Demonstration.—Since a complete pack contains 13 cards of each suit, the values of which are 1, 2, 3, &c., as far as 13, the sum of all the spots of each of the different suits will be 7 times 13 (91), which is a multiple of 13; consequently the quadruple is also a multiple of 13: if we add the spots of all the cards, always rejecting 13, the remainder at last must be 0. Hence it is evident, that if a card, the spots of which are less than 13, be drawn, the difference between its spots and 13 will be what is wanting to complete the number. If, at the end, then, instead of attaining to 13, we attain only to 10, for example, it is plain, that the card wanting is a 3; and if we attain exactly to 13, the card missing must be equivalent to 13; that is, it must be a king.

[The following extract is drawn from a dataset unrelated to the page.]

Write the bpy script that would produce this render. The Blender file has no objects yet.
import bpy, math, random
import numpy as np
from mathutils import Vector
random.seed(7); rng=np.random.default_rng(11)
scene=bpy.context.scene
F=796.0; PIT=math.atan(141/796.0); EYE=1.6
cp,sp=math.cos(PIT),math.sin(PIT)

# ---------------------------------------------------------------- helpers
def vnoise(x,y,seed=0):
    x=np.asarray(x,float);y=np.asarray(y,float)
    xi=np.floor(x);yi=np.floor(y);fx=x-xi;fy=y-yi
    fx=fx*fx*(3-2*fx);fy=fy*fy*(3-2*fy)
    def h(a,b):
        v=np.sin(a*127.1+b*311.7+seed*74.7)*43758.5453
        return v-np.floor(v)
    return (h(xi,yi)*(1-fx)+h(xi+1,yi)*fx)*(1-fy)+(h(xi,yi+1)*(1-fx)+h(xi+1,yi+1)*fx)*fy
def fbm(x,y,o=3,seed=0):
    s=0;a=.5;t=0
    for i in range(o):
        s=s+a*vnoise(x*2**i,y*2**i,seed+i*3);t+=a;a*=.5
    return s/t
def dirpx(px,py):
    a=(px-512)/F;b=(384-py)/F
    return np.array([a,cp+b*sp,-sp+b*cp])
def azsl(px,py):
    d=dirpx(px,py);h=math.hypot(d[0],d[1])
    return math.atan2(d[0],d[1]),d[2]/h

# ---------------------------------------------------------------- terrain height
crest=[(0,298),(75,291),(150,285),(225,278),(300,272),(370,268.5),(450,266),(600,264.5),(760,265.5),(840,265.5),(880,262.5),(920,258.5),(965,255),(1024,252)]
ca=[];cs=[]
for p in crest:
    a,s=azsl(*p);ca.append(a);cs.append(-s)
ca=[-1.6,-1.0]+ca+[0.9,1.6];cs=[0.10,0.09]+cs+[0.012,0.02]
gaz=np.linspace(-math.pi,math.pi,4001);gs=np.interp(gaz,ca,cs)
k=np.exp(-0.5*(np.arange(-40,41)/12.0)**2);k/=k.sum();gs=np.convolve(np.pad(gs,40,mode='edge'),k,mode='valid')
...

TO TELL TWO CARDS OUT OF TWENTY.
You must retain in your memory the four following words, with the arrangement of the letters which compose them:—
| m | i | s | a | i |
| t | a | t | l | o |
| n | e | m | o | n |
| v | e | s | u | l |
Collect all the cards into the left hand, two by two, as they lay on the table, and then place them, one by one, in the same order as the preceding letters, taking care to place the two first as the two m, the two next as the two i, the two following as the two s, and so on.

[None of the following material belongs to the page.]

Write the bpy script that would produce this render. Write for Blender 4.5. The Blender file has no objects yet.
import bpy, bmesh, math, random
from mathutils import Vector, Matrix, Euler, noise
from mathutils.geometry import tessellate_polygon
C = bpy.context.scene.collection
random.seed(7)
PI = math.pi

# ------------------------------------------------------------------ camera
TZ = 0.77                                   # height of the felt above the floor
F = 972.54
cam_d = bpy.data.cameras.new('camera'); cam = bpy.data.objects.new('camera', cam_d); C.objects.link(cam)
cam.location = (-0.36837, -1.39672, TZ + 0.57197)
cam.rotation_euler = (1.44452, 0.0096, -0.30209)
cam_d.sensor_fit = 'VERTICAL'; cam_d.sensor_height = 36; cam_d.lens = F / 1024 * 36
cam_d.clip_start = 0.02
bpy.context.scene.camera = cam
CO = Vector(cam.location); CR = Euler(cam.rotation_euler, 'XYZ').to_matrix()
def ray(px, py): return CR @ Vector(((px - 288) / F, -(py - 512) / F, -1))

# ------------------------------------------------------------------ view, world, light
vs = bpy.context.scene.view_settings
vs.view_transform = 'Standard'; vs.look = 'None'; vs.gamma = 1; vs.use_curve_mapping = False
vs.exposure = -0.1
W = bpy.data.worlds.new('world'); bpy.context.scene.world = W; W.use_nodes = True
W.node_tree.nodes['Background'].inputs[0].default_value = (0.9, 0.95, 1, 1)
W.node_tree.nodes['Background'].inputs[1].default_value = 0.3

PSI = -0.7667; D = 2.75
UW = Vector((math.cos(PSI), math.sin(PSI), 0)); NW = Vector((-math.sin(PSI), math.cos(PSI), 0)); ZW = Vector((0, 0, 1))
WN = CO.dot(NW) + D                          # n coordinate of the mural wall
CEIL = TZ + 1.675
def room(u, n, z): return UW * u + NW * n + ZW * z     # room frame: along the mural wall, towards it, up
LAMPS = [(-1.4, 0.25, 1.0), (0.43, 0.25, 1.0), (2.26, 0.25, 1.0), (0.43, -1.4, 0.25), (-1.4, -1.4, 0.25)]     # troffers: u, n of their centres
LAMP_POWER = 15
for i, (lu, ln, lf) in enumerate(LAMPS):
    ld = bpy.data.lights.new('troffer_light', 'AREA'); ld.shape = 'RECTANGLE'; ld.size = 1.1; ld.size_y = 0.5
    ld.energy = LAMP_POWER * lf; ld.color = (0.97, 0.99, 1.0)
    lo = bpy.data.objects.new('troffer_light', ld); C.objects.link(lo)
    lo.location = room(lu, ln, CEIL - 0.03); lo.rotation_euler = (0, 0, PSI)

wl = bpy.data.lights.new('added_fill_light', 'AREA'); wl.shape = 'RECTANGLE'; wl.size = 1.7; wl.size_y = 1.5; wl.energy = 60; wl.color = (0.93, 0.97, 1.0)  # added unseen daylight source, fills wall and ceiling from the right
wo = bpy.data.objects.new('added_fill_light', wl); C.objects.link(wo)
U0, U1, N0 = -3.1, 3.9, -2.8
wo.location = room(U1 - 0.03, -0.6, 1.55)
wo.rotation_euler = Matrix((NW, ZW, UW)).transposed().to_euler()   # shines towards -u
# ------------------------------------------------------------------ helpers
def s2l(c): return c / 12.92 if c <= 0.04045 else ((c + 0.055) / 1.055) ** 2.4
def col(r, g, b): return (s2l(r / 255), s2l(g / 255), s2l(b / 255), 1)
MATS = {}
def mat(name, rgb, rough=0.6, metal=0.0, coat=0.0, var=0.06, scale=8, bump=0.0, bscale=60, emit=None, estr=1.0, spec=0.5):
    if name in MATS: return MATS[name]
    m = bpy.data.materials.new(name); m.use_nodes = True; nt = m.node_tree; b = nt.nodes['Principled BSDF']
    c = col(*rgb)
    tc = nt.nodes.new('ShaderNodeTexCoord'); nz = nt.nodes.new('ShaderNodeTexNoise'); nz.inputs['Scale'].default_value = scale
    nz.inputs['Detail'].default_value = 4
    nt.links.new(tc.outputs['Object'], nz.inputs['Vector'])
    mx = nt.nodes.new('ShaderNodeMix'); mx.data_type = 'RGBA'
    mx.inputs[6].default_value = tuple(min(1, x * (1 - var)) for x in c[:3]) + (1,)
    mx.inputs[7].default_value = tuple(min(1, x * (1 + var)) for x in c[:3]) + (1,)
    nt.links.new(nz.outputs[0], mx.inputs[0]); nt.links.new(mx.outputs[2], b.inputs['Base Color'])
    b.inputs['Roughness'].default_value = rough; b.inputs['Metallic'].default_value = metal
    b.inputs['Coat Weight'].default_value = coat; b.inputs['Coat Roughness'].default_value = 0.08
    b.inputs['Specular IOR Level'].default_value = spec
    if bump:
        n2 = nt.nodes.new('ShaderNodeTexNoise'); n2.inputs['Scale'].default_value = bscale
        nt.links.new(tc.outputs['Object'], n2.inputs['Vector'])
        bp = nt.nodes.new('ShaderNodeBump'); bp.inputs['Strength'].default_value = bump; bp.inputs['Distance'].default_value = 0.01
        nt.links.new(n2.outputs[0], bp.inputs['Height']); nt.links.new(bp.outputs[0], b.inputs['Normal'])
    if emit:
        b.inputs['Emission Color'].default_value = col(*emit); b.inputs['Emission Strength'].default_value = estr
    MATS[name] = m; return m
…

Ask each person in which horizontal row his two cards are. If he says they are both in the same row, for example the third, they will be pointed out by the letters n and n, contained in that row; if they are in two different rows, as the first and last, the letters s and s will indicate the place which they occupy.
TO BRING ALL THE CARDS OF THE SAME KIND TOGETHER.

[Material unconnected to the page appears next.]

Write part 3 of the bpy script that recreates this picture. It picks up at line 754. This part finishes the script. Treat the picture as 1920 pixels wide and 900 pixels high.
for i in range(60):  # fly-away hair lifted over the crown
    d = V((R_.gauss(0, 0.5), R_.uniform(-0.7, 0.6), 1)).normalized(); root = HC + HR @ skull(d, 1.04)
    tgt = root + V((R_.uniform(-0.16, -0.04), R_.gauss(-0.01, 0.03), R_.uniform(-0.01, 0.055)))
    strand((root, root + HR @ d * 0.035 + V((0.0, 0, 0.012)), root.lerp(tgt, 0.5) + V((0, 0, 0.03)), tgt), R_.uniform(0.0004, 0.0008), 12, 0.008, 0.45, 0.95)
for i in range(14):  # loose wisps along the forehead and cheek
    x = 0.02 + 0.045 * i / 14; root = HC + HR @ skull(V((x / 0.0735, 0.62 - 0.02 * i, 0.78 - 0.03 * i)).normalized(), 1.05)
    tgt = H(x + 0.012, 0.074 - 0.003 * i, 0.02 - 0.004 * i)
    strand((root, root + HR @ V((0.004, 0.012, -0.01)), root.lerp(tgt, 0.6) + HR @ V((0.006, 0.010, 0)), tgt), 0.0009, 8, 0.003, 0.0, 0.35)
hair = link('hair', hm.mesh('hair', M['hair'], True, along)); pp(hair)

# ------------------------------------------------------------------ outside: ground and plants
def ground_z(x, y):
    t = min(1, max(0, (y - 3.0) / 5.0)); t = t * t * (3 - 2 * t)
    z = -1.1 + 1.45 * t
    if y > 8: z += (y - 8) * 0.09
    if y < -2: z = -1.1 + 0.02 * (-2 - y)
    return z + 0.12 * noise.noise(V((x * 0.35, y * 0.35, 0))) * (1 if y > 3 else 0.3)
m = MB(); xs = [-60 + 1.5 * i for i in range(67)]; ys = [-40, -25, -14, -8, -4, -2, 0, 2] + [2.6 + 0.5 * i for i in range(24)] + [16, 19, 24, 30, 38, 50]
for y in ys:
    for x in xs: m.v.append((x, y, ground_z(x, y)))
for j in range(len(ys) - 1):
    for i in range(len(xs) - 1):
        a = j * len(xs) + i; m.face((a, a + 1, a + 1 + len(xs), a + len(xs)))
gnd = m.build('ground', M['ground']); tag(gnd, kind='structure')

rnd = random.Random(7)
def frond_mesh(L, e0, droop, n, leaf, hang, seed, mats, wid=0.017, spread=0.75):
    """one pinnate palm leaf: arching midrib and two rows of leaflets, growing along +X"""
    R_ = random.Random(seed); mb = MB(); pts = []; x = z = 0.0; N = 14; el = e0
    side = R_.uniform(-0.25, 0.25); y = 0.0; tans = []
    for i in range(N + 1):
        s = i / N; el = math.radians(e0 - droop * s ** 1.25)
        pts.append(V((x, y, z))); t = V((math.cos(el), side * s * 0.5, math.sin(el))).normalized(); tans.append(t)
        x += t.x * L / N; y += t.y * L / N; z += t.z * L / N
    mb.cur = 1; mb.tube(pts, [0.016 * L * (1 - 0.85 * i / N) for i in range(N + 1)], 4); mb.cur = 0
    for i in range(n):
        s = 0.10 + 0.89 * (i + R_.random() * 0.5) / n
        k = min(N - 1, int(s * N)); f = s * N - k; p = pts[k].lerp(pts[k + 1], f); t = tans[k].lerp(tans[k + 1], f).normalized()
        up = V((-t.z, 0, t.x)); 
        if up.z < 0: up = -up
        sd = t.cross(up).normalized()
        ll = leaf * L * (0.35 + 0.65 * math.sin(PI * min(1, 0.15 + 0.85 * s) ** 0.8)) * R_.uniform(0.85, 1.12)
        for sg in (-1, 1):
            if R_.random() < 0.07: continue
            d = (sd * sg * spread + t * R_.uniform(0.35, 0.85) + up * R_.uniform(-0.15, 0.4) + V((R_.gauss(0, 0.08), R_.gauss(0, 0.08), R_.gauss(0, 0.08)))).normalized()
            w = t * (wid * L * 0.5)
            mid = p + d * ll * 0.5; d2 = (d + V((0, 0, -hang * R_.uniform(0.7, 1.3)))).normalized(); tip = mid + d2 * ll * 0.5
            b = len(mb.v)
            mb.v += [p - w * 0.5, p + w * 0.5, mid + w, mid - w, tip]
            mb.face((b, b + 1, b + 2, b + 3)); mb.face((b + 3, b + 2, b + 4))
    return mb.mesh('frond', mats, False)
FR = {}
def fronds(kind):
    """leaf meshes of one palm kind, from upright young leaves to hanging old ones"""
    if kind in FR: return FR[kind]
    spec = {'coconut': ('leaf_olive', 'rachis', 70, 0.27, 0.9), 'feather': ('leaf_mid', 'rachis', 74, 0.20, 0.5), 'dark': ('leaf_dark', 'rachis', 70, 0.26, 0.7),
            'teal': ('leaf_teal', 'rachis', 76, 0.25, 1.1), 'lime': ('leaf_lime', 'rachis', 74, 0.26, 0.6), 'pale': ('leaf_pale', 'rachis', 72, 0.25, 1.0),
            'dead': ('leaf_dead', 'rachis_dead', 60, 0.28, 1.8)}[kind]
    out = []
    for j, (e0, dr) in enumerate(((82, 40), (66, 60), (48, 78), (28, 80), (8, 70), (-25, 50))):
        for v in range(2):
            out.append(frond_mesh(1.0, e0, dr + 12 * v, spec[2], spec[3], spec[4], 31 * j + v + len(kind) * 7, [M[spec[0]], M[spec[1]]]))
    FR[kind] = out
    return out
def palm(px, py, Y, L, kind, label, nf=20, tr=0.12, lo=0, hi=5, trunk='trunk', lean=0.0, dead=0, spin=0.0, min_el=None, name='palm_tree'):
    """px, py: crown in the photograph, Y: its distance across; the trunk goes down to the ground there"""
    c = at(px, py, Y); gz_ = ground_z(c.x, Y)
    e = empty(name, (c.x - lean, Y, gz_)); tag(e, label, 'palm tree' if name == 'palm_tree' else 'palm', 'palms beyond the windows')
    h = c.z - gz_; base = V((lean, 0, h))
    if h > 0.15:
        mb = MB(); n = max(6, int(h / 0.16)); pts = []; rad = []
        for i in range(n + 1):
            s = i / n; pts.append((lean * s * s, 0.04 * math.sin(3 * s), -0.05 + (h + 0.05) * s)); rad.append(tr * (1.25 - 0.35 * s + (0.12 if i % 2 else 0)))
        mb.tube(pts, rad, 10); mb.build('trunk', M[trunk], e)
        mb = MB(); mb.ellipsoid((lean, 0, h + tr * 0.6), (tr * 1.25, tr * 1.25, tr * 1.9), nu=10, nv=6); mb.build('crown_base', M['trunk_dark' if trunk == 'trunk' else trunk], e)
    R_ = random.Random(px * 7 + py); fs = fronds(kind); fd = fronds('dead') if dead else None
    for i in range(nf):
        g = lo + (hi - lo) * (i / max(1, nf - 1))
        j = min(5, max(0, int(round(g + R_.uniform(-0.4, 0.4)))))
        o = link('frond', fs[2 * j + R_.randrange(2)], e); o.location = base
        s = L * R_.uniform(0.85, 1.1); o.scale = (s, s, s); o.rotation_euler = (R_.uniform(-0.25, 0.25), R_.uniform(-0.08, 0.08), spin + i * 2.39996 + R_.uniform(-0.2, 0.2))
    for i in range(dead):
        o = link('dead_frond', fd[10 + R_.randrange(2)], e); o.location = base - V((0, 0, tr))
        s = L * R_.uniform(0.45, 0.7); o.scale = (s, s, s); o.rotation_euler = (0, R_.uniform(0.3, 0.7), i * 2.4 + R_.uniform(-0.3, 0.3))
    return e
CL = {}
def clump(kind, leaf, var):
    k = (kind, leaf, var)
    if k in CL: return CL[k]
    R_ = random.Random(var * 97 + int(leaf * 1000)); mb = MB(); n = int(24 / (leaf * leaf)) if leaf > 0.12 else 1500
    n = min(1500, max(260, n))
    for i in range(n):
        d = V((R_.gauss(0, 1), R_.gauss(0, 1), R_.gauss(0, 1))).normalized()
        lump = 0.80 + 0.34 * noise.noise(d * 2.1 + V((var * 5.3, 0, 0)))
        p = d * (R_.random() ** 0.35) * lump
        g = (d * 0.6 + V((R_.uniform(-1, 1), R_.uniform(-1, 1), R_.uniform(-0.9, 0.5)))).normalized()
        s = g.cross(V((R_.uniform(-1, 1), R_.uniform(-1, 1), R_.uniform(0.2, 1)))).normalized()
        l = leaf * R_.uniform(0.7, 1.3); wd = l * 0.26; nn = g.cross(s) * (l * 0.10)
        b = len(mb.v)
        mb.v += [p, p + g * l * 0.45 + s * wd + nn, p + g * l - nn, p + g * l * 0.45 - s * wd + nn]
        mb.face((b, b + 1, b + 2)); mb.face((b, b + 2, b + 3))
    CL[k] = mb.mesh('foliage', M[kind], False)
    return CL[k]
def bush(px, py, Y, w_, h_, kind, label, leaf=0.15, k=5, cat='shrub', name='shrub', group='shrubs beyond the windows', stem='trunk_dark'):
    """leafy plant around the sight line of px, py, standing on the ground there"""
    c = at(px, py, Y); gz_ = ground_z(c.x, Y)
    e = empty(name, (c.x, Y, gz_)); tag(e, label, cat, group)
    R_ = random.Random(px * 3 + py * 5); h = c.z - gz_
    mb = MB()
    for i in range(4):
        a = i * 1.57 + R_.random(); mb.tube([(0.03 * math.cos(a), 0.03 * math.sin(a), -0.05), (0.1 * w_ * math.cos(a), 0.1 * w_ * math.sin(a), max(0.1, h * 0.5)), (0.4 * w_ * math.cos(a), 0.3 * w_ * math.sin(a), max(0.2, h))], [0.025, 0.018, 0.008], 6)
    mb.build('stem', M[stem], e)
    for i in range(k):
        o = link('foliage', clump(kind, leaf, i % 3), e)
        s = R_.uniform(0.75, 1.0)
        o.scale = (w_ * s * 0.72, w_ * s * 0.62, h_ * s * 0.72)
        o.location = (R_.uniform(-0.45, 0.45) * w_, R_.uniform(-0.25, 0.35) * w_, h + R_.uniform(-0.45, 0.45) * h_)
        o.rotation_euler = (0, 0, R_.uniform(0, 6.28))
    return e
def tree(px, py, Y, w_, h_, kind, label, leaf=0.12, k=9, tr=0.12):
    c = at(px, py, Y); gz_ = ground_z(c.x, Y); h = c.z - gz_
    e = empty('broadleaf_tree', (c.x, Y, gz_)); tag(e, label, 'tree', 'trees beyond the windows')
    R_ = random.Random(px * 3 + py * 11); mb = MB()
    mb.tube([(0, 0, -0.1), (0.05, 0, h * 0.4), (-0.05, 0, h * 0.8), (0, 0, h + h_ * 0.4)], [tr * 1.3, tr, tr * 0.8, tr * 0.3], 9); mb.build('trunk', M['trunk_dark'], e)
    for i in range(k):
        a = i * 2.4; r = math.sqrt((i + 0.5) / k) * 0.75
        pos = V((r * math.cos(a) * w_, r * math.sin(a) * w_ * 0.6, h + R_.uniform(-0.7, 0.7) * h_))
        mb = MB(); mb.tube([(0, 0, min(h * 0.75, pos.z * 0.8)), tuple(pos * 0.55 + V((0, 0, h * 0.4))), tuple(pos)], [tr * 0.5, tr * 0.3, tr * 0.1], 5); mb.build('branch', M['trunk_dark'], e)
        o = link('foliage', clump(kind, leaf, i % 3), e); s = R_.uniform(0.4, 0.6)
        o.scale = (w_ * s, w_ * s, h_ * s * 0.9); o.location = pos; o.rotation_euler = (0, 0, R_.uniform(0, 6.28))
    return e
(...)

Have in readiness a pack, all the cards of which are arranged in successive order; that is to say, if it consists of 52 cards, every 13 must be regularly arranged, without a duplicate of any one of them. After they have been cut as many times as a person may choose, form them into 13 heaps of 4 cards each, with the coloured faces downwards. When this is done, the 4 kings, the 4 queens, the 4 knaves, and so on, must necessarily be together.
THE FOUR INDIVISIBLE KINGS.
Take four kings, and place between the third and fourth any two common cards whatever, which must be neatly concealed; then show the four kings, and place the six cards at the bottom of the pack; take one of the kings, and lay it on the top, and put one of the common cards into the pack nearly about the middle; do the same with the other, and then show that there is still one king at the bottom: desire any one to cut the pack, and as three of the kings were left at the bottom, the four will therefore be found together in the middle of the pack.